Race to find missing navy vessel as authorities warn oxygen in KRI Nanggala-402 will run out within 24 hours

Guardian staff and agencies

 

Indonesia’s president has ordered an all-out effort to find The missing submarine in a race against time to save the 53 crew, whose oxygen supply was only expected to last another 24 hours.

As the US military said on Thursday that it was joining the search, the Indonesian navy said its ships had found an unidentified object at a depth of 50-100 metres (165-330ft).

But hope was beginning to run out for the crew on board the KRI Nanggala-402, which went missing early on Wednesday during a torpedo drill.

“I have ordered the military chief, navy chief of staff, the search and rescue agency and other instances to deploy all the forces and the most optimal efforts to find and rescue the submarine crew,” Indonesia’s president, Joko Widodo, said on Thursday. “The main priority is the safety of the 53 crew members.”
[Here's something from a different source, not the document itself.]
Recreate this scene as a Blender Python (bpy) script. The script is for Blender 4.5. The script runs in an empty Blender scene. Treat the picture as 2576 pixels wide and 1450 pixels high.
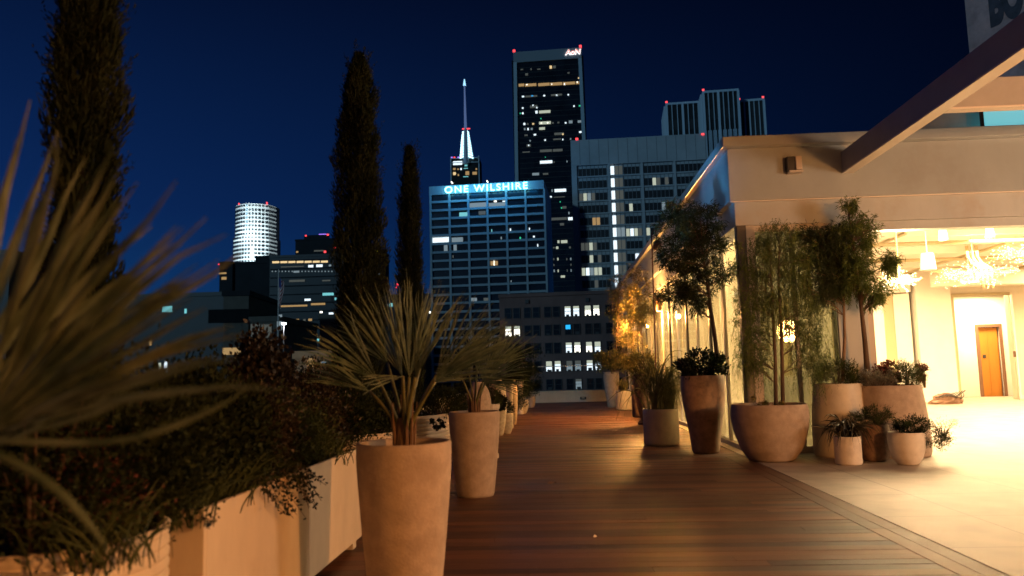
import bpy, math, random
import numpy as np
from mathutils import Vector, Matrix
random.seed(7); RNG = np.random.default_rng(7)
PI = math.pi
sc = bpy.context.scene
COL = sc.collection

# ------------------------------------------------------------------ camera
F = 1950.0; H = 1.35; ROLL = .025; VX, VY = 1398.0, 935.0     # measured on a 2576 x 1450 picture
_x = (VX-1288)/F; _y = -(VY-725)/F
_p = math.atan(-(-math.sin(ROLL)*_x+math.cos(ROLL)*_y))
_Z = np.array([-math.sin(ROLL)*math.cos(_p), math.cos(ROLL)*math.cos(_p), -math.sin(_p)])
_Y = np.array([_x, _y, -1.0]); _Y /= np.linalg.norm(_Y)
_Z = _Z-_Y*(_Z@_Y); _Z /= np.linalg.norm(_Z)
_X = np.cross(_Y, _Z)
R = np.stack([_X, _Y, _Z], 1)
O = np.array([0, 0, H])
def ray(px, py): return R.T@np.array([(px-1288)/F, -(py-725)/F, -1.0])
def at(px, py, Y): d = ray(px, py); return O+d*Y/d[1]
def gp(px, py, z=0.0): d = ray(px, py); return O+d*(z-H)/d[2]
def atX(px, py, X): d = ray(px, py); return O+d*X/d[0]
cam = bpy.data.cameras.new('camera'); camo = bpy.data.objects.new('camera', cam); COL.objects.link(camo)
M4 = Matrix([list(R.T[i])+[O[i]] for i in range(3)]+[[0, 0, 0, 1]])
camo.matrix_world = M4
cam.sensor_width = 36; cam.lens = 36*F/2576
cam.clip_start = .05; cam.clip_end = 6000
cam.dof.use_dof = True; cam.dof.focus_distance = 15; cam.dof.aperture_fstop = 1.9
sc.camera = camo

# ------------------------------------------------------------------ materials
MT = {}
def mat(name, col, rough=.6, metal=0, emit=None, es=0, noise=None, bump=None, spec=.5, sheen=0, trans=0):
    """noise = (scale, amount, detail[, stretch xyz]); bump = (scale, strength)"""
    m = bpy.data.materials.new(name); m.use_nodes = True
    nt = m.node_tree; b = nt.nodes['Principled BSDF']
    b.inputs['Base Color'].default_value = (*col, 1)
    b.inputs['Roughness'].default_value = rough; b.inputs['Metallic'].default_value = metal
    b.inputs['Specular IOR Level'].default_value = spec
    if emit:
        b.inputs['Emission Color'].default_value = (*emit, 1); b.inputs['Emission Strength'].default_value = es
    if noise or bump:
        tc = nt.nodes.new('ShaderNodeTexCoord'); mp = nt.nodes.new('ShaderNodeMapping')
        nt.links.new(tc.outputs['Object'], mp.inputs['Vector'])
        if noise and len(noise) > 3: mp.inputs['Scale'].default_value = noise[3]
    if noise:
        n = nt.nodes.new('ShaderNodeTexNoise'); n.inputs['Scale'].default_value = noise[0]; n.inputs['Detail'].default_value = noise[2]
        n.inputs['Roughness'].default_value = .65
        nt.links.new(mp.outputs[0], n.inputs['Vector'])
        r = nt.nodes.new('ShaderNodeValToRGB'); a = noise[1]
        r.color_ramp.elements[0].position = .32; r.color_ramp.elements[1].position = .68
        r.color_ramp.elements[0].color = (*[c*(1-a) for c in col], 1); r.color_ramp.elements[1].color = (*[min(1, c*(1+a)) for c in col], 1)
        nt.links.new(n.outputs['Fac'], r.inputs[0]); nt.links.new(r.outputs[0], b.inputs['Base Color'])
    if bump:
        n2 = nt.nodes.new('ShaderNodeTexNoise'); n2.inputs['Scale'].default_value = bump[0]; n2.inputs['Detail'].default_value = 5
        nt.links.new(mp.outputs[0], n2.inputs['Vector'])
        bp = nt.nodes.new('ShaderNodeBump'); bp.inputs['Strength'].default_value = bump[1]; bp.inputs['Distance'].default_value = .01
        nt.links.new(n2.outputs['Fac'], bp.inputs['Height']); nt.links.new(bp.outputs[0], b.inputs['Normal'])
    if trans:
        b.inputs['Transmission Weight'].default_value = trans
    MT[name] = m; return m

def weather(name, stain, scale=3.5, amt=.55):
    nt = MT[name].node_tree; b = nt.nodes['Principled BSDF']; src = b.inputs['Base Color'].links[0].from_socket
    tc = nt.nodes.new('ShaderNodeTexCoord'); oi = nt.nodes.new('ShaderNodeObjectInfo'); ad = nt.nodes.new('ShaderNodeVectorMath'); ad.operation = 'ADD'
    ml = nt.nodes.new('ShaderNodeVectorMath'); ml.operation = 'SCALE'; ml.inputs['Scale'].default_value = 1
    nt.links.new(tc.outputs['Object'], ad.inputs[0]); nt.links.new(oi.outputs['Location'], ad.inputs[1])
    n = nt.nodes.new('ShaderNodeTexNoise'); n.inputs['Scale'].default_value = scale; n.inputs['Detail'].default_value = 9; n.inputs['Roughness'].default_value = .7; nt.links.new(ad.outputs[0], n.inputs['Vector'])
    r = nt.nodes.new('ShaderNodeMapRange'); nt.links.new(n.outputs['Fac'], r.inputs['Value']); r.inputs['From Min'].default_value = .5; r.inputs['From Max'].default_value = .68; r.inputs['To Max'].default_value = amt
    mx = nt.nodes.new('ShaderNodeMix'); mx.data_type = 'RGBA'; nt.links.new(r.outputs[0], mx.inputs['Factor']); nt.links.new(src, mx.inputs[6]); mx.inputs[7].default_value = (*stain, 1)
    nt.links.new(mx.outputs[2], b.inputs['Base Color'])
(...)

Yudo Margono, the navy chief of staff, said the search was being aided by calm conditions but the crew’s air supply would last only until Saturday.

“Hopefully before they can be found, the oxygen will be enough,” he told a news conference in Bali, adding that the submarine had been cleared for use and was in good condition.

The diesel-powered KRI Nanggala 402 was participating in a training exercise on Wednesday when it missed a scheduled reporting call. Officials reported an oil slick and the smell of diesel fuel near the starting position of its last dive, about 96km (60 miles) north of Bali, though there was no conclusive evidence that they were linked to the submarine.

Yudo Margono said rescuers had found an unidentified object with high magnetism at a depth of 50-100m (165-330ft) and that officials hoped it was the submarine.

He said they were waiting for a navy ship with underwater detection facilities to arrive in the area before they could investigate further.

Indonesia said several countries had responded to requests for assistance, with Malaysia and Singapore sending ships, and Australia offering “help in any way we can”. The US defence department was sending “airborne assets” to assist in the submarine search, Pentagon spokesman John Kirby said on Twitter.

The Indonesian navy believes the submarine sank to a depth of 600-700m (2,000-2,300ft) – three times greater than the depth at which pressure would begin to crush the vessel.

Ahn Guk-hyeon, an official from South Korea’s Daewoo Shipbuilding and Marine Engineering, which refitted the vessel in 2009-2012, said the submarine would collapse if it goes deeper than around 200m. He said his company upgraded much of the submarine’s internal structures and systems but lacked recent information about the vessel.

Frank Owen, secretary of the Submarine Institute of Australia, also said the submarine could be at too great a depth for a rescue team to operate.

“Most rescue systems are really only rated to about 600m (1,970 feet),” he said. “They can go deeper than that because they will have a safety margin built into the design, but the pumps and other systems that are associated with that may not have the capacity to operate. So they can survive at that depth, but not necessarily operate.”

Owen, a former submariner who developed an Australian submarine rescue system, said the Indonesian vessel was not fitted with a rescue seat around an escape hatch designed for underwater rescues. He said a rescue submarine would make a waterproof connection to a disabled submarine with a so-called skirt fitted over the rescue seat so that the hatch can be opened without the stricken vessel filling with water.

Owen said the submarine could be recovered from 500m without any damage but could not say if it would have imploded at 700m.

The German-built submarine, which has been in service in Indonesia since 1981, was carrying 49 crew members, along with its commander and three gunners, the Indonesian defence ministry said. It had been maintained and overhauled in Germany, Indonesia and most recently in South Korea.